Meyer bringt Menschen zusammen. Ohne ihn wäre die Dorffeuerwehr wohl nie zum Segeln gekommen. Und es gibt auch die Tage, an denen er Lust hat, seinen Töchtern Geschichten zu erzählen. Wie sie bei einem Manöver im Feld tagelang eine Wildschweinrotte beobachtet und er schließlich eine Sau erlegte, weil das Essen in der Feldküche allen auf die Geschmacksnerven ging. Oder bei den Heeresfliegern die Panzerfahrer zum Hubschrauberflug animierte. Mit der Vorgabe, dass jeder, dem dabei schlecht wird, eine Kiste Bier spendieren muss. Dabei soll eine Menge zusammengekommen sein.

Seine Tochter Diana hat lange über die Absurdität des Schicksals nachgedacht. „Mein Vater ist früher in brennende Häuser reingerannt und hat mit Löschwasser Leben gerettet. Er hat das Wasser geliebt. Das Segeln, das Meer, die Wellen, den Wind. Und er war immer auf Sicherheit bedacht. Und dann passiert so etwas.“

Weil er seiner Tochter Yvonne und deren Freund Andreas helfen wollte, dessen Lokal „Freistaat Eifel“ in der Nacht zum 15. Juli in den Fluten versank. Gemeinsam hätten sie doch nur versucht, sein Hab und Gut in Sicherheit zu bringen, sagt Andreas. „Wir haben die Gefahr völlig unterschätzt. Es gab keinen Alarm, keine Sirene, nichts. Es war niemandem klar, was hier gerade passiert. Auch der Feuerwehr nicht.“

Den Versuch, sich in Sicherheit zu bringen, bezahlt Ernst Meyer mit seinem Leben. Seine Tochter und der Freund können sich gerade noch retten.

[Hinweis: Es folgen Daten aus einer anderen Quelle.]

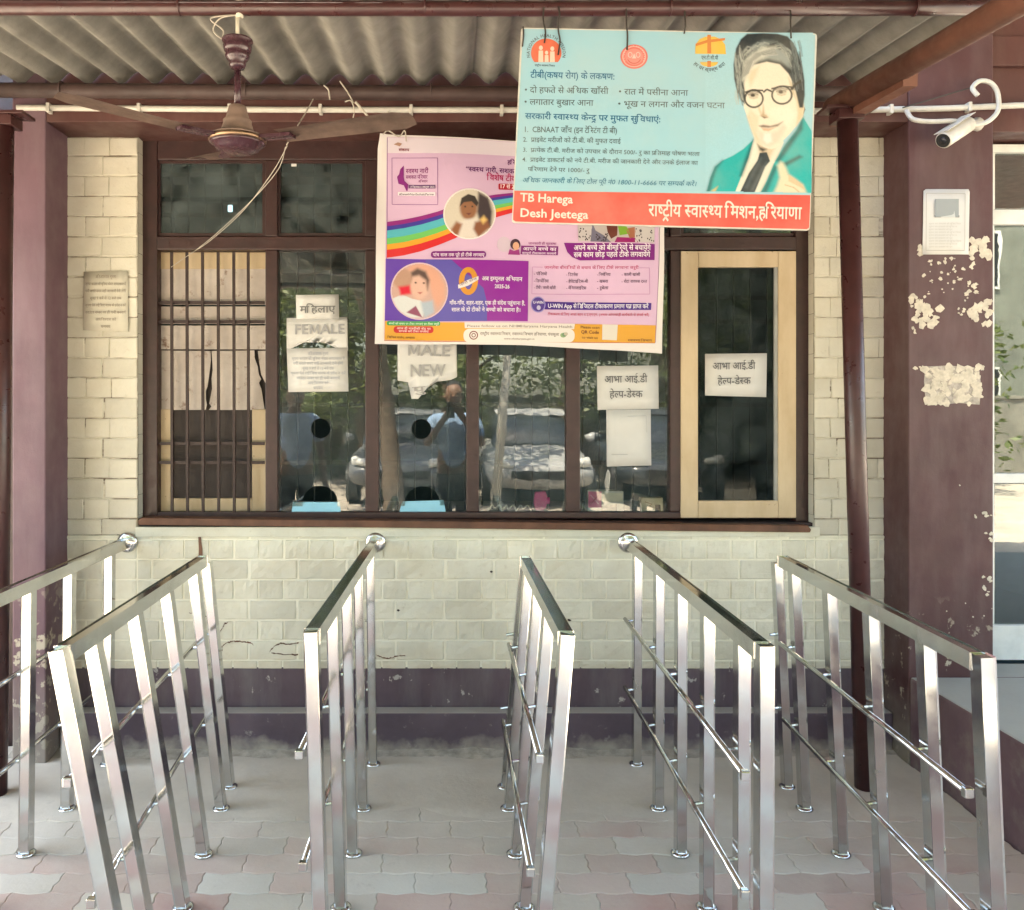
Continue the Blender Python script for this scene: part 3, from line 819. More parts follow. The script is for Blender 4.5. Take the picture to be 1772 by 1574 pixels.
def post(p, q):
    bm = BM(); tube(bm, [p, q], .0385, 24); o = link('post', bm, M['pipe'], C, smooth=True)
    b = BM(); p = Vector(p); box(b, p.x-.10, p.x+.10, p.y-.05, p.y+.05, p.z-.006, p.z+.006, .002)
    box(b, p.x-.05, p.x+.05, p.y-.04, p.y+.05, p.z-.045, p.z-.0065, .002)
    link('post_cap', b, M['pipe'], o)
post(W(1466, 190, 3.3), W(1497, 1364, 3.3)); post(W(6, 200, 3.25), W(-6, 1375, 3.25))

# ------------------------------------------------------------------ stainless queue railings
DEP_W = [3.52, 3.13, 2.815, 2.51, 2.2]; DEP_F = [3.31, 3.13, 2.81, 2.51, 2.2]
def railing(label, top_r, top_f, foot_r, foot_f, deps, flange, rods, name='queue_railing', rod_side=-1, dust=0):
    """top_r/top_f: (X, Y, Z) ends of the handrail centre line; foot_*: X of the feet at those ends (the posts lean)"""
    tr, tf = Vector(top_r), Vector(top_f)
    t = thing(name, label, 'railing', (foot_f, tf.y, 0), 'stainless steel queue railings')
    wd = .036
    bm = BM(); bar(bm, tr, tf+(tr-tf).normalized()*.037, wd, .036, .003); hr = link('handrail', bm, M['steel'], t)
    if flange:
        bm = BM(); c = tr+Vector((0, 0, 0))
        tube(bm, [c+Vector((0, -.016, 0)), c+Vector((0, -.013, 0)), c+Vector((0, -.006, 0)), c+Vector((0, .010, 0))], [.030, .041, .046, .046], 32)
        link('wall_flange', bm, M['steel'], hr, smooth=True)
        bm = BM(); tube(bm, [c+Vector((-.003, .004, .004)), c+Vector((-.003, .012, .004))], .054, 28); link('flange_shadow_disc', bm, M['black'], hr)  # black disc paints the dark shadow round the flange
    ends = [y for y in deps if y > tf.y+.1]+[tf.y+.018]
    for i, y in enumerate(ends):
        f = (tr.y-y)/(tr.y-tf.y); P = tr.lerp(tf, f)
        fx = foot_r+(foot_f-foot_r)*f
        bm = BM(); top = Vector((P.x, y, P.z-.0185)); bot = Vector((fx, y, .004))
        if i == len(ends)-1: top.z = P.z+.018
        bar(bm, bot, top, .034 if i < len(ends)-1 else .036, .034 if i < len(ends)-1 else .036, .003, up=Vector((0, 1, 0)))
        po = link('post', bm, M['steel'], t)
        bm = BM(); lathe(bm, (fx, y, 0), [(.031, .0), (.032, .005), (.028, .009), (.022, .011), (.021, .011)], 24); link('base_flange', bm, M['steel'], po, smooth=True)
    for z in rods:
        fz = 1-z/tr.z
        yr, yf = (tr.y-.06 if not flange else 3.56), tf.y+.03
        def at(y):
            f = (tr.y-y)/(tr.y-tf.y); tx = tr.lerp(tf, f).x; bx = foot_r+(foot_f-foot_r)*f
            return Vector((tx+(bx-tx)*fz+rod_side*.043, y, z))
        bm = BM(); tube(bm, [at(yr), at(yf)], .0085, 12); ro = link('rod', bm, M['steel'], t, smooth=True)
        bm = BM(); e = at(yf); box(bm, e.x-.011, e.x+.011, e.y-.012, e.y+.006, e.z-.012, e.z+.012, .003); link('end_cap', bm, M['steel'], ro)
        for y in ends[:-1]:
            p = at(y); bm = BM(); tube(bm, [p, p+Vector((-rod_side*.028, 0, .004))], .006, 8)
            link('bracket', bm, M['steel'], ro)
    return t
ZT = Z_(936, D)-.004
RZ = (.602, .312)
railing('farthest left steel queue railing, fixed to the wall below the barred opening', (-1.437, D-.004, ZT), (-1.40, 2.02, .905), -1.445, -1.41, DEP_W, True, RZ)
railing('free-standing steel queue railing leaning left, under the FEMALE pane', (-.962, 3.25, .905), (-.935, 1.985, .905), -.868, -.755, DEP_F, False, RZ)
railing('steel queue railing fixed to the wall below the MALE pane', (-.334, D-.004, ZT), (-.360, 2.146, .905), -.325, -.330, DEP_W, True, RZ)
railing('free-standing steel queue railing with a pink reflection on its dark top', (.288, 3.24, .905), (.296, 2.12, .905), .215, .222, DEP_F, False, RZ)
railing('steel queue railing fixed to the wall below the blank white sheet pane', (.787, D-.004, ZT), (.762, 2.02, .905), .783, .760, DEP_W, True, RZ)
railing('free-standing steel queue railing at far right beside the maroon pipe post', (1.287, 3.25, .905), (1.236, 1.93, .905), 1.326, 1.275, DEP_F, False, RZ)

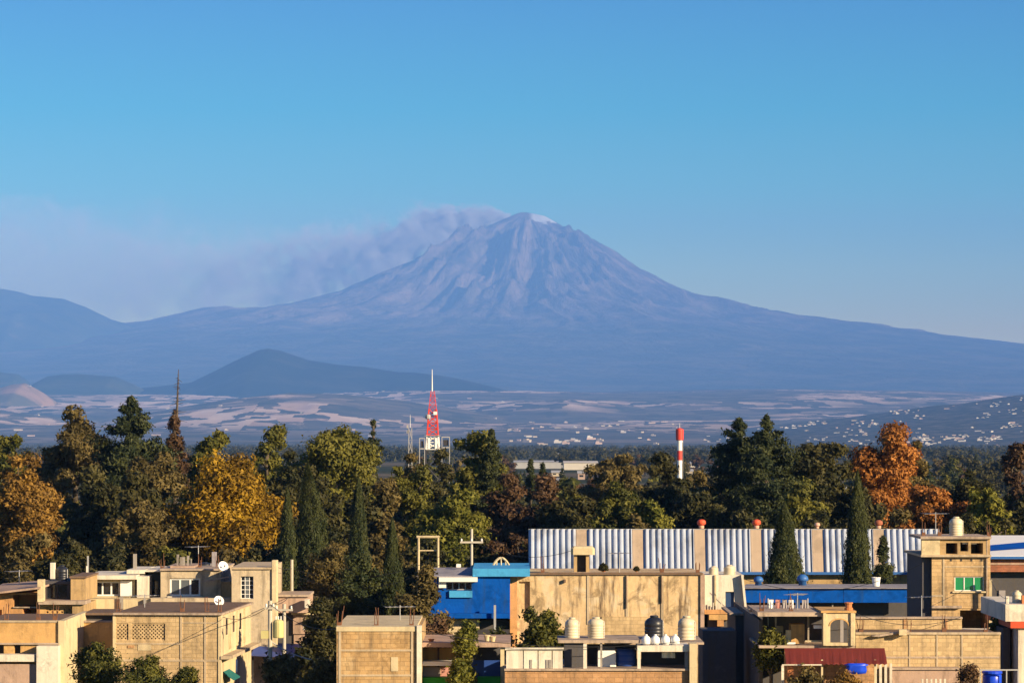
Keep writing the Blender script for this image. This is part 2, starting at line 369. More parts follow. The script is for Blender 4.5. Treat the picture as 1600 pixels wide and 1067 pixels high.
# the volcano: a cone with separate profiles on its sides and radial gullies
VD = 43000.0; VX = PX(822, VD); K = VD/F
Lp = [(0,359),(10,358),(22,353),(62,336),(122,305),(172,283),(222,261),(297,230),(372,210),(447,198),(480,200),(502,206),(520,202),(602,183),(800,160),(1200,110),(1700,55),(2300,-6)]
Rp = [(0,359),(12,357),(28,353),(58,336),(93,320),(128,302),(178,268),(228,243),(258,230),(328,214),(408,193),(468,184),(528,180),(578,173),(618,170),(633,163),(703,155),(778,145),(1100,105),(1500,60),(2300,-6)]
Fp = [(0,359),(14,354),(28,344),(62,328),(122,288),(180,252),(240,226),(330,204),(430,186),(560,165),(700,145),(900,118),(1200,84),(1600,50),(2300,-6)]
def volcano_z(x, y):
    dx = x-VX; dy = y-VD; r = np.hypot(dx, dy)/K; th = np.arctan2(dx, -dy)     # 0 = towards the viewer, + = to the east side
    l = np.interp(r, *zip(*Lp)); rr = np.interp(r, *zip(*Rp)); f = np.interp(r, *zip(*Fp))
    s = np.sin(th); wl_ = np.clip(-s, 0, 1)**2; wr = np.clip(s, 0, 1)**2
    h = l*wl_ + rr*wr + f*(1-wl_-wr)
    lr = np.log(np.maximum(r, 6)/6)
    tw = th + 0.22*(fbm(lr*1.2, th*2, 3, 60)-0.5)
    g1 = fbm(tw*4.2+30, lr*0.9, 4, 61, 0.5, True)**1.6-0.45
    g2 = fbm(tw*11+60+2.2*fbm(lr*3,th*5,3,66), lr*2.8, 5, 62, 0.6, True)-0.6
    up = smooth((r-6)/45)*np.clip(1-r/900, 0.12, 1)
    front = np.clip(1-np.abs(s)**6, 0.12, 1)
    amp = np.minimum(0.30*r, 27)*up
    # named spurs towards the viewer: (angle, start, end, width, height)
    sp = 0
    for a0, r0, r1, wd, hh in ((-0.16, 62, 270, 0.22, 38), (-0.72, 80, 320, 0.20, 26), (0.55, 30, 260, 0.16, 14), (-1.2, 150, 420, .15, 12), (0.95, 90, 380, .15, 12)):
        e = smooth((r-r0)/60)*smooth((r1-r)/110)
        q = (th-a0-0.05*np.sin(lr*3))/wd
        sp = sp + hh*e*np.exp(-np.abs(q)**1.3)
    # the valley between the two spurs
    sp = sp - 26*smooth((r-40)/60)*smooth((250-r)/110)*np.exp(-((th+0.42)/0.17)**2)
    amp = amp*smooth((r-22)/90)
    rough = (fbm(x/420, y/420, 4, 65)-0.5)*9*smooth((r-4)/60)*np.clip(1-r/800, 0.25, 1)
    crater = -1.0*np.exp(-(((dx)/K-12)/11.0)**2 - ((dy)/K+2)**2/120.0)
    return (h + (amp*(g1*2.7+g2*0.6)+sp)*front + rough + crater)*K + CAMZ
ax = np.concatenate([np.linspace(-20200, -6200, 110, endpoint=False), np.linspace(-6200, 7000, 430, endpoint=False), np.linspace(7000, 20400, 100)])
ay = np.concatenate([np.linspace(22800, 34500, 60, endpoint=False), np.linspace(34500, 44500, 250, endpoint=False), np.linspace(44500, 50500, 30)])
X, Y = np.meshgrid(ax, ay); grid('volcano', X, Y, volcano_z(X, Y), M_volc)

# ------------------------------------------------------------------ haze and smoke
t = NT('haze_air'); t.n.remove(t.b)
pv = t.new('ShaderNodeVolumePrincipled'); pv.inputs['Color'].default_value = (0.155, 0.37, 0.92, 1); pv.inputs['Density'].default_value = 3.5e-5
pv.inputs['Anisotropy'].default_value = -0.25
t.l.new(pv.outputs[0], t.out.inputs['Volume']); t.m.cycles.homogeneous_volume = True
g = MB(); g.box(-46500, 46500, -4500, 51500, -8, 3620)
hz = link('haze', g.mesh('haze'), t.m); tag(hz, kind='stuff')

SX0, SX1 = PX(-260, 45500), PX(800, 45500); SZ0, SZ1 = PZ(540, 45500), PZ(309, 45500)
t = NT('drifting_smoke'); t.n.remove(t.b); p = t.pos(); x, y, z = t.sep(p)
u = t.math('DIVIDE', t.math('SUBTRACT', x, SX0), SX1-SX0)           # 0 far down-wind, 1 at the crater
km = t.new('ShaderNodeVectorMath', operation='SCALE'); t.l.new(p, km.inputs[0]); km.inputs['Scale'].default_value = 0.001; k = km.outputs[0]
zp = t.math('MULTIPLY', t.math('SUBTRACT', z, CAMZ), F/45500.0)      # height in photograph rows at that distance
def curve(fac, pts):
    c_ = t.new('ShaderNodeFloatCurve'); cm = c_.mapping; cu = cm.curves[0]
    pts = sorted(pts)
    cu.points[0].location = pts[0]; cu.points[1].location = pts[-1]
    for q in pts[1:-1]: cu.points.new(*q)
    cm.use_clip = False; cm.update(); t.l.new(fac, c_.inputs['Value']); return c_.outputs[0]
U = lambda px: (px+260.0)/1060.0
cen = t.math('MULTIPLY', curve(u, [(U(-260),.245),(U(0),.262),(U(200),.262),(U(380),.262),(U(500),.276),(U(600),.296),(U(680),.326),(U(735),.343),(U(775),.348),(U(800),.345)]), 1000.0)
hal = t.math('MULTIPLY', curve(u, [(U(-260),.11),(U(0),.100),(U(200),.082),(U(380),.062),(U(500),.052),(U(600),.048),(U(680),.032),(U(735),.022),(U(775),.010),(U(800),.004)]), 1000.0)
den = t.math('MULTIPLY', curve(u, [(U(-260),.03),(U(0),.06),(U(200),.075),(U(380),.12),(U(500),.28),(U(600),.5),(U(680),1.3),(U(735),1.9),(U(775),1.2),(U(800),.0)]), 1.0)
nz = t.noise(k, 1.9, 7, 0.62, 0.9); nb = t.noise(k, 0.55, 4, 0.55)
zw = t.math('ADD', zp, t.math('ADD', t.math('MULTIPLY', t.math('SUBTRACT', nz, 0.5), t.math('MULTIPLY', hal, 5.6)), t.math('MULTIPLY', t.math('SUBTRACT', nb, 0.5), 60.0)))
q = t.math('DIVIDE', t.math('ABSOLUTE', t.math('SUBTRACT', zw, cen)), hal)
fall = t.ramp(t.math('SUBTRACT', 1.0, q), 0.0, 0.35)
yq = t.ramp(t.math('SUBTRACT', 1.0, t.math('DIVIDE', t.math('ABSOLUTE', t.math('SUBTRACT', y, 45400.0)), t.math('ADD', t.math('MULTIPLY', hal, 14.0), 120.0))), 0.0, 0.5)
n2 = t.noise(k, 4.5, 5, 0.6, 0.6); pat = t.math('MULTIPLY', t.ramp(t.math('ADD', t.math('MULTIPLY', nz, 0.6), t.math('MULTIPLY', n2, 0.4)), 0.43, 0.57), 2.0)
pat = t.math('ADD', t.math('MULTIPLY', pat, t.ramp(u, 0.3, 0.6)), t.math('MULTIPLY', t.math('ADD', 0.55, t.math('MULTIPLY', nz, 0.5)), t.math('SUBTRACT', 1.0, t.ramp(u, 0.3, 0.6))))
dens = t.math('MULTIPLY', t.math('MULTIPLY', t.math('MULTIPLY', fall, yq), pat), t.math('MULTIPLY', den, 9.0e-3))
pv = t.new('ShaderNodeVolumePrincipled'); pv.inputs['Color'].default_value = (0.70, 0.66, 0.66, 1); t.l.new(dens, pv.inputs['Density']); pv.inputs['Anisotropy'].default_value = -0.3
t.l.new(pv.outputs[0], t.out.inputs['Volume']); t.m.cycles.volume_step_rate = 0.08
g = MB(); g.box(SX0, SX1, 43700, 47100, SZ0, SZ1)
sm = link('smoke', g.mesh('smoke'), t.m); tag(sm, 'grey and pink smoke plume drifting from the volcano summit', 'smoke', kind='stuff')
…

Als Ernst Meyer zu Grabe getragen wird, steht die Feuerwehr Spalier, die Mitglieder der „Löstigen Höndche“ kommen in ihren Vereinsfarben, der Segelclub hat den Kranz mit dem orangefarbenen Vereinswappen geschmückt. Trotz Corona gehen unzählige Menschen in einer Art privater Prozession quer durch Nettersheim von der Kirche bis zum Friedhof. „Ich bin mir sicher, das hätte Papa gefallen“, sagt Diana. „Auch wenn er sicher gesagt hätte: ‚Ach, dat is doch all nit nürdisch.‘“

Der Text ist zuerst im September 2021 erschienen. Die Redaktion erinnert zum zweiten Jahrestag der Flut an die Opfer.